憲法九条に自衛隊を明記するんだと安倍総理は言っている。
しかし、安保法案審議の時に岸田外相が表明したように、現在政府は自衛隊による交戦を認めていないので、自衛官には捕虜の権利が存在しないとされている。交戦相手の良心や国際法遵守精神にゆだねるという誠に身勝手は事になっているのだが、自衛隊を憲法に明記するにあたって交戦を認めない限り、ジュネーブ条約が捕虜として保護を求める交戦者の権利が自衛官に与えられる保証はない。
そのため、いくら自衛隊を憲法に明記しても、現状を追認するだけならば、これからも自衛官は山賊や海賊、テロリストのように人権を無視される危険性が付きまとってしまう。
そんなの海外に出なければ関係ない話だって?
日本は海に囲まれている。という事は、まず交戦が始まるのは公海上という事になる。
自国の領土に墜ちる訳ではないので、パイロットも水兵も「敵」に拘束されてしまう危険は常にそこに存在している。
「戦争法さえ廃止すれば必要ない」などという話ではなく、自衛隊に軍隊が行う任務を担わせる以上、国際戦争法規の規定を憲法や国内法で規定しなければ、最低限存在する捕虜の権利すら自衛官が得ることは出来ないというのがそこにある現実だと思った方が良い。
そして、改憲すれば万事うまくいくのか?
そこにも大きな落とし穴が存在している。
憲法に自衛隊を明記すれば尖閣諸島に飛んでくるドローンを撃墜してよいのか?領海を徘徊する中国の監視船や調査船を撃沈できるのか?
改憲だけで喜んでいると、何もできない現実に失望してしまう事だろう。
領空侵犯というのは国際法においても違法であって、許可なく他国領空に侵入すれば撃墜されることもある。留保規定として民間機はその限りではないとなっているが、ハイジャックが日常化している現在、当事国が国際法をそのまま解釈するかどうかは分からない。
日本についてはどうか?
日本では、自衛隊法に領空侵犯に対する措置が規定されているが、そこで自衛隊に出来るのは退去を要請するか強制着陸を行わせる事しか記載が存在しない。
法律上、自衛隊には撃墜が許されておらず、撃墜可能なのは、自衛隊機が攻撃を受けたり、明らかに市街地を攻撃しようとしている場合の正当防衛や自衛隊基地が攻撃される恐れがある場合の武器防護に限られてしまう。
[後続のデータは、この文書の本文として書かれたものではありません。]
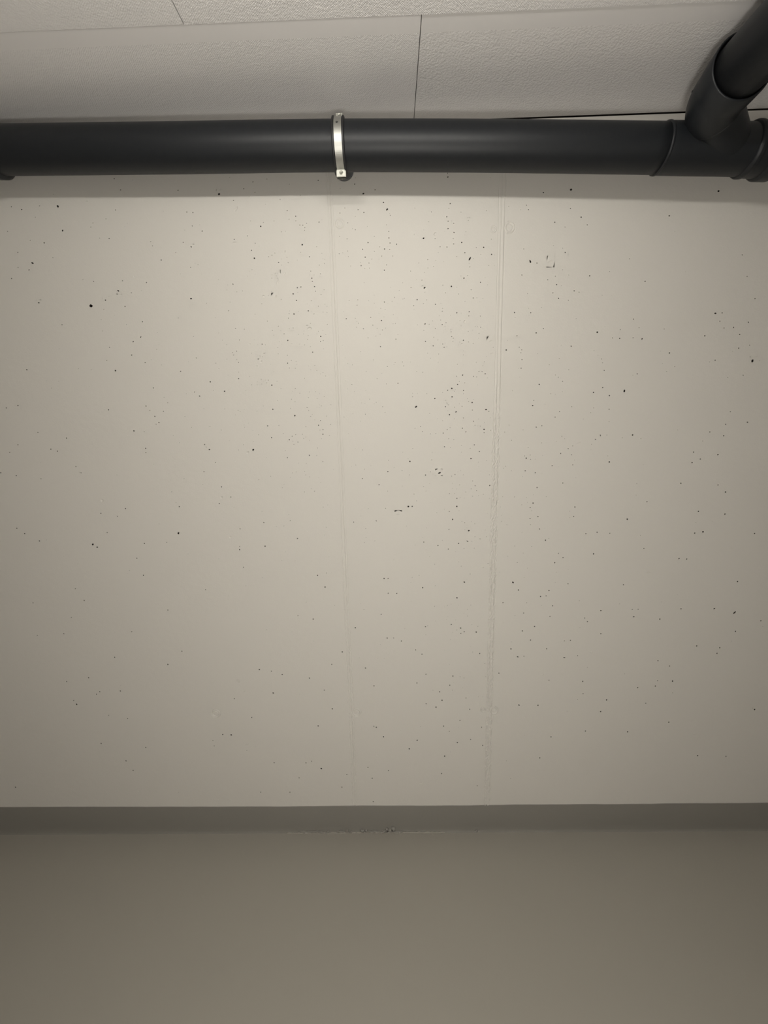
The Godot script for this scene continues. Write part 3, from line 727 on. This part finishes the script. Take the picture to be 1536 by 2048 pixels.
func build_pipe() -> void:
	var t := thing("drain_pipe", "matt black plastic drain pipe along the wall under the ceiling, with angled branch", "pipe")
	var st := begin(true)
	add_run(st, -ROOM_HALF + 0.002, 0.735, [[-3.0, 0.055], [3.0, 0.055]])
	build("pipe_barrel", st, plastic, t, true)
	st = begin(true)  # the socket just past the left edge of the view
	add_run(st, -1.20, -1.062, [[-1.20, 0.0555], [-1.195, 0.059], [-1.09, 0.059], [-1.085, 0.064], [-1.067, 0.064], [-1.062, 0.0555]], 0.02)
	build("pipe_socket", st, plastic, t, true)
	# the branch fitting: a straight body with an arm that leaves it at an angle towards the room
	var wye := begin(true)
	add_run(wye, 0.733, 0.985, [[0.733, 0.0560], [0.738, 0.0567], [0.985, 0.0567]], 0.02)
	var body := build("branch_fitting", wye, plastic, t, true)
	st = begin(true)
	add_run(st, 0.730, 0.7375, [[0.7300, 0.0553], [0.7315, 0.0578], [0.7352, 0.0582], [0.7375, 0.0565]], 0.0015)
	build("weld_ring", st, plastic, body, true)
	st = begin(true)
	var arm := []
	var arm_r := []
	var from := Vector3(0.905, 2.2465, 0.1055)
	var ring := Vector3(0.822, 2.2906, 0.171)
	for k in 13:
		var u := k / 12.0
		arm.append(from.bezier_interpolate(from.lerp(ring, 0.4), ring + Vector3(0.02, -0.006, -0.02), ring, u))
		arm_r.append(lerpf(0.0555, 0.0572, u))
	add_tube(st, arm, arm_r, 80)
	build("branch_arm", st, plastic, body, true)
	st = begin(true)
	var d := (ring - Vector3(0.836, 2.2866, 0.157)).normalized()
	add_tube(st, [ring - d * 0.0022, ring - d * 0.0018, ring - d * 0.0004, ring + d * 0.0002], [0.0570, 0.0579, 0.0579, 0.0570], 80)
	build("joint_ring", st, rubber, body, true)
	st = begin(true)
	add_run(st, 0.952, 1.012, [[0.952, 0.0568], [0.954, 0.0600], [0.959, 0.0622], [0.966, 0.0622], [0.971, 0.0602], [1.012, 0.0602]], 0.003)
	build("pipe_socket", st, plastic, body, true)
	st = begin(true)
	add_run(st, 1.000, 1.045, [[1.000, 0.0602], [1.003, 0.0650], [1.008, 0.0672], [1.037, 0.0672], [1.042, 0.065], [1.045, 0.0556]], 0.003)
	build("socket_rim", st, plastic, body, true)
	st = begin(true)
	add_run(st, 1.04, ROOM_HALF - 0.002, [[1.0, 0.055], [3.0, 0.055]])
	build("pipe_barrel", st, plastic, t, true)
	# the elbow that turns the arm towards the room
	st = begin(true)
	var d0 := Vector3(-0.70, 0.24, 0.70).normalized()
	var d1 := Vector3(0.0, 0.13, 1.0).normalized()
	var corner := ring + d0 * 0.0315
	var out := corner + d1 * 0.0315
	var steps := [[ring, d0, 0.0572], [ring + d0 * 0.0003, d0, 0.0590], [ring + d0 * 0.0012, d0, 0.0597]]
	for k in range(1, 17):
		var u := k / 16.0
		steps.append([ring.bezier_interpolate(ring.lerp(corner, 0.6), out.lerp(corner, 0.6), out, u), d0.slerp(d1, u), lerpf(0.0598, 0.0625, u)])
	var mouth := Vector3(0.801, 2.3128, 0.282)
	for p in [[0.14, 0.0634], [0.30, 0.0656], [0.50, 0.0666], [0.94, 0.0681], [0.99, 0.0676], [1.0, 0.0656], [0.97, 0.0634], [0.6, 0.0628]]:
		var u := float(p[0])
		steps.append([out.lerp(mouth, u), d1.slerp(Vector3(0, 0, 1), minf(1.0, u * 1.2)), p[1]])
	add_rings(st, steps, 80)
	var elbow := build("elbow", st, plastic, t, true)
	st = begin()
	add_box(st, Vector3(0.7425, 2.3165, 0.198), Vector3(0.7475, 2.3225, 0.204), 0.001)
	build("moulding_nub", st, plastic, elbow)
	# the pipe that leaves the elbow for the room
	st = begin(true)
	add_tube(st, [Vector3(0.801, 2.311, 0.262), Vector3(0.801, 2.311, 0.8), Vector3(0.801, 2.311, 1.6), Vector3(0.801, 2.311, ROOM_DEPTH - 0.002)], [0.0605, 0.0605, 0.0605, 0.0605], 80)
	build("branch_pipe", st, plastic, t, true)


# a skin over rings, each [centre, facing, radius]
func add_rings(st: SurfaceTool, steps: Array, sides: int) -> void:
	var rings := []
	for s in steps:
		var along: Vector3 = s[1]
		var side := along.cross(Vector3.UP).normalized()
		var up := along.cross(side)
		var ring := PackedVector3Array()
		for k in sides:
			var t := TAU * k / sides
			ring.append(s[0] + (side * cos(t) + up * sin(t)) * float(s[2]))
		rings.append(ring)
	for i in rings.size() - 1:
		for k in sides:
			var l := (k + 1) % sides
			quad(st, rings[i][k], rings[i][l], rings[i + 1][l], rings[i + 1][k])


func build_clamp() -> void:
	var x := -0.1215
	var c := main_axis(x)
	var t := thing("pipe_clamp", "galvanised steel pipe clamp with black rubber lining, holding the drain pipe to the wall", "clamp", c)
	# rubber lining: two lips with a groove between them for the strap
	var st := begin()
	add_lathe(st, Vector3(-0.0165, 0, 0), Vector3.RIGHT, [[0.0, 0.0551], [0.0005, 0.0595], [0.0020, 0.0618], [0.0052, 0.0618], [0.0062, 0.0572], [0.0268, 0.0572], [0.0278, 0.0618], [0.0310, 0.0618], [0.0325, 0.0595], [0.033, 0.0551]], 96, false)
	build("rubber_lining", st, rubber, t)
	# the strap: a band with a hole in its front
	st = begin()
	var half := 0.0098
	var r0 := 0.0574
	var r1 := 0.0596
	var at := func(a: float, u: float, r: float) -> Vector3: return Vector3(u, sin(a) * r, cos(a) * r)
	var n := 96
	var hole_from := 4
	for k in n:
		var a0 := TAU * k / n
		var a1 := TAU * (k + 1) / n
		quad(st, at.call(a0, -half, r0), at.call(a0, -half, r1), at.call(a1, -half, r1), at.call(a1, -half, r0))
		quad(st, at.call(a1, half, r0), at.call(a1, half, r1), at.call(a0, half, r1), at.call(a0, half, r0))
		if k >= hole_from and k < hole_from + 4:
			continue
		quad(st, at.call(a0, -half, r1), at.call(a0, half, r1), at.call(a1, half, r1), at.call(a1, -half, r1))
	var ha := TAU * (hole_from + 2.0) / n
	var hw := TAU * 2.0 / n
	var hr := 0.0031
	var m := 32
	for k in m:
		var q := []
		for e in 2:
			var t0 := TAU * (k + e) / m
			var s := minf(half / maxf(absf(cos(t0)), 1e-6), hw * r1 / maxf(absf(sin(t0)), 1e-6))
			q.append([cos(t0) * s, ha + sin(t0) * s / r1, cos(t0) * hr - 0.0012, ha + sin(t0) * hr / r1])
		quad(st, at.call(q[0][3], q[0][2], r1), at.call(q[0][1], q[0][0], r1), at.call(q[1][1], q[1][0], r1), at.call(q[1][3], q[1][2], r1))
		quad(st, at.call(q[0][3], q[0][2], r0), at.call(q[0][3], q[0][2], r1), at.call(q[1][3], q[1][2], r1), at.call(q[1][3], q[1][2], r0))
		var ca := Vector2(q[0][0], q[0][1])
		var cb := Vector2(q[1][0], q[1][1])
		if absf(ca.x - cb.x) > 1e-6 and absf(ca.y - cb.y) > 1e-6:
			var cu := half * signf(ca.x + cb.x)
			var cv := ha + hw * signf(ca.y + cb.y - 2.0 * ha)
			tri(st, at.call(ca.y, ca.x, r1), at.call(cv, cu, r1), at.call(cb.y, cb.x, r1))
	build("strap", st, zinc, t)
	# the ears where the two halves meet, below and above the pipe, each with its screw
	for s in [-1, 1]:
		for front in [1, 0]:
			st = begin()
			var z0 := 0.0035 if front else -0.0065
			var wide := (0.0135 if front else 0.0120) if s < 0 else 0.0092
			var lo := 0.0575
			var hi := 0.0765 if s < 0 else 0.0745
			add_box(st, Vector3(-wide + 0.001, minf(lo * s, hi * s), z0), Vector3(wide + 0.001, maxf(lo * s, hi * s), z0 + 0.003), 0.0011)
			build("ear", st, zinc_bright if front else shaded_zinc, t)  # rear ear takes the darker zinc, as if shaded
		st = begin()
		var y := 0.0672 * float(s)
		add_lathe(st, Vector3(0.0015, y, 0.0062), Vector3(0, 0, 1), [[0.0, 0.0060], [0.0008, 0.0060], [0.0012, 0.0046], [0.0042, 0.0046], [0.0048, 0.0040], [0.0040, 0.0030], [0.0028, 0.0]], 6, false)
		var screw := build("screw", st, zinc_bright, t)
		st = begin()
		add_box(st, Vector3(0.0008, y - 0.0034, 0.0085), Vector3(0.0022, y + 0.0034, 0.0096), 0.0002)
		add_box(st, Vector3(-0.0019, y - 0.0007, 0.0085), Vector3(0.0049, y + 0.0007, 0.0096), 0.0002)
		build("dark_cross_bars", st, shaded_zinc, screw)  # raised dark bars in place of the shade inside a cross slot
		st = begin(true)
		add_lathe(st, Vector3(0.0015, y, -0.016), Vector3(0, 0, 1), [[0.0, 0.0022], [0.001, 0.0028], [0.024, 0.0028]], 16)
		build("screw_shank", st, zinc, screw, true)
	# the threaded rod and the round wall plate behind the pipe
	st = begin()
	add_lathe(st, Vector3(0, 0, -c.z + 0.004), Vector3(0, 0, 1), [[0.0, 0.005], [c.z - 0.062, 0.005]], 20)
	add_lathe(st, Vector3(0, 0, -0.078), Vector3(0, 0, 1), [[0.0, 0.0085], [0.019, 0.0085]], 6)
	build("threaded_rod", st, zinc, t)
	st = begin()
	add_lathe(st, Vector3(0, -0.004, -c.z), Vector3(0, 0, 1), [[0.0, 0.0285], [0.0050, 0.0285], [0.0062, 0.0275], [0.0066, 0.0255], [0.0066, 0.0]], 56, false)
	build("wall_plate", st, plate_grey, t)


func _ready() -> void:
	# the camera
	var cam := Camera3D.new()
	cam.name = "camera"
	cam.fov = 2.0 * rad_to_deg(atan(1024.0 / 850.0))
	cam.near = 0.05
	cam.far = 50.0
	cam.transform = Transform3D(Basis(Vector3(0.99961789, -0.02282541, -0.01559064), Vector3(0.01962458, 0.98324124, -0.18124994), Vector3(0.01946647, 0.18087472, 0.98331348)), Vector3(0, 1.525, 1.404))
	cam.current = true
	add_child(cam, true)
	var around := WorldEnvironment.new()
	around.name = "surroundings"
	var env := Environment.new()
	env.background_mode = Environment.BG_COLOR
	env.background_color = Color(0.02, 0.02, 0.02)
	env.tonemap_mode = Environment.TONE_MAPPER_LINEAR
	env.tonemap_exposure = 1.0
	env.sdfgi_enabled = true
	env.ssao_enabled = true
	env.ssil_enabled = true
	around.environment = env
	add_child(around, true)
	rng.seed = 20240
	make_materials()
	build_lamp()
	build_fill_lamp()
	# the room
	start_wall()
	open_channel(-0.184, -0.152, 0.112, CEILING)
	open_channel(0.328, 0.360, 0.112, CEILING)
	var patches := []
	for p in PLUGS:
		patches.append(plug_patch(p))
	list_voids()
	add_pinholes()
	var wall := finish_wall()
	seam(wall, -0.184, -0.152, 0.112, CEILING, -0.1668, -0.1652, [[-0.008, -0.0011, 0.0011], [0.0, -0.0016, 0.0012], [0.0075, -0.0010, 0.0011], [0.0035, 0.0005, 0.002]], 1.25, 0.0012)
	seam(wall, 0.328, 0.360, 0.112, CEILING, 0.3408, 0.3425, [[-0.0095, -0.0013, 0.0012], [-0.0055, 0.0009, 0.0022], [-0.0005, -0.0012, 0.0011], [0.0050, 0.0012, 0.0024], [0.0095, -0.0018, 0.0013]], 1.78, 0.0024)
	for st in patches:
		build("tie_hole_plug", st, paint, wall, true)
	build_baseboard()
	build_room()
	build_pipe()
	build_clamp()
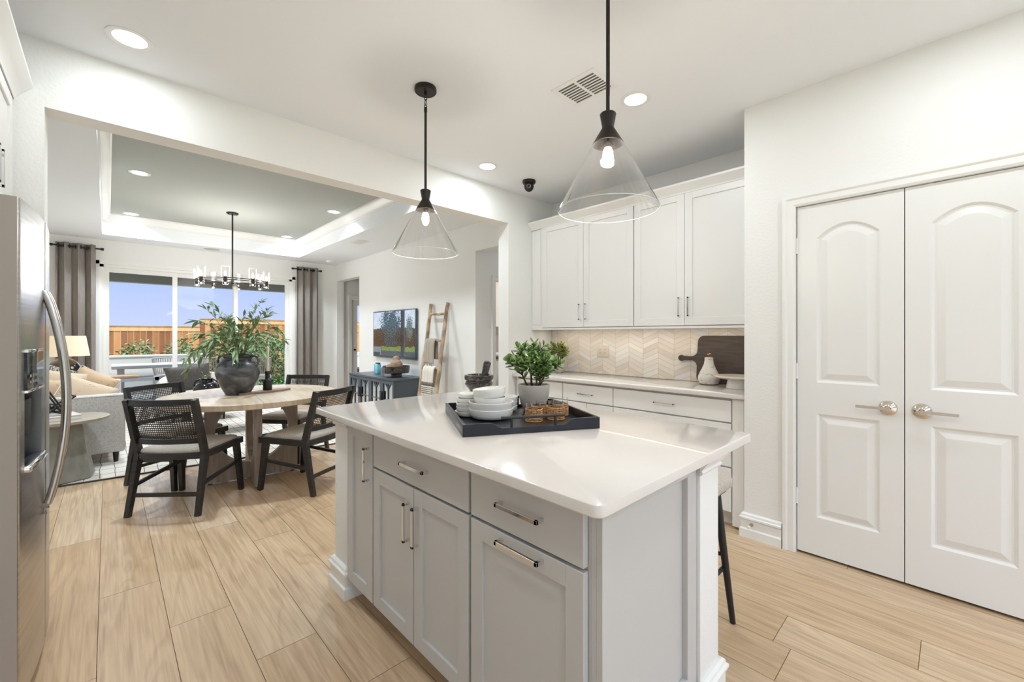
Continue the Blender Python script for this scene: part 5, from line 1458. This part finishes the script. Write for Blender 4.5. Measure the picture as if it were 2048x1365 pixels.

そのため、尖閣諸島上空で旋回されても「お願い」し続けるか、近隣の空港に着陸を誘導するしかない。従わなければ指をくわえてみているしかないのが現状であり、この規定を改正しない限り、憲法を変えても自衛隊には撃墜する権限が与えられることは無い。
それに、現在はご存知の通り射程数十キロ、あるいは百キロという対地ミサイルは常識だが、攻撃の意図を持った機体が日本に接近していて自衛隊機がミサイルの搭載を確認したとしても、敵がミサイルを発射するまで見守るしかない。
当然、発射されたミサイルをすべて撃ち落とせる保証もない。領空侵犯に対処する戦闘機には、1機あたり2発の短距離対空ミサイルと機銃弾しか積まれていないのだから。
領海侵犯はどうなんだ?というと、こちらについては、国際法で軍艦や監視船、政府が雇用した海洋調査船にはその国の法律が適用されるため、領海に侵入したからと言って、漁船や貨物船のように拿捕や臨検する権利が存在していない。
あくまで、外交ルートによる問題解決か体あたりによる進路妨害程度の事しか選択肢はない。
改憲が正しいとか護憲こそ価値があるなどという話はしないが、ここまで述べてきたことが今の日本の現状であり、「矛盾点」として存在している事例である。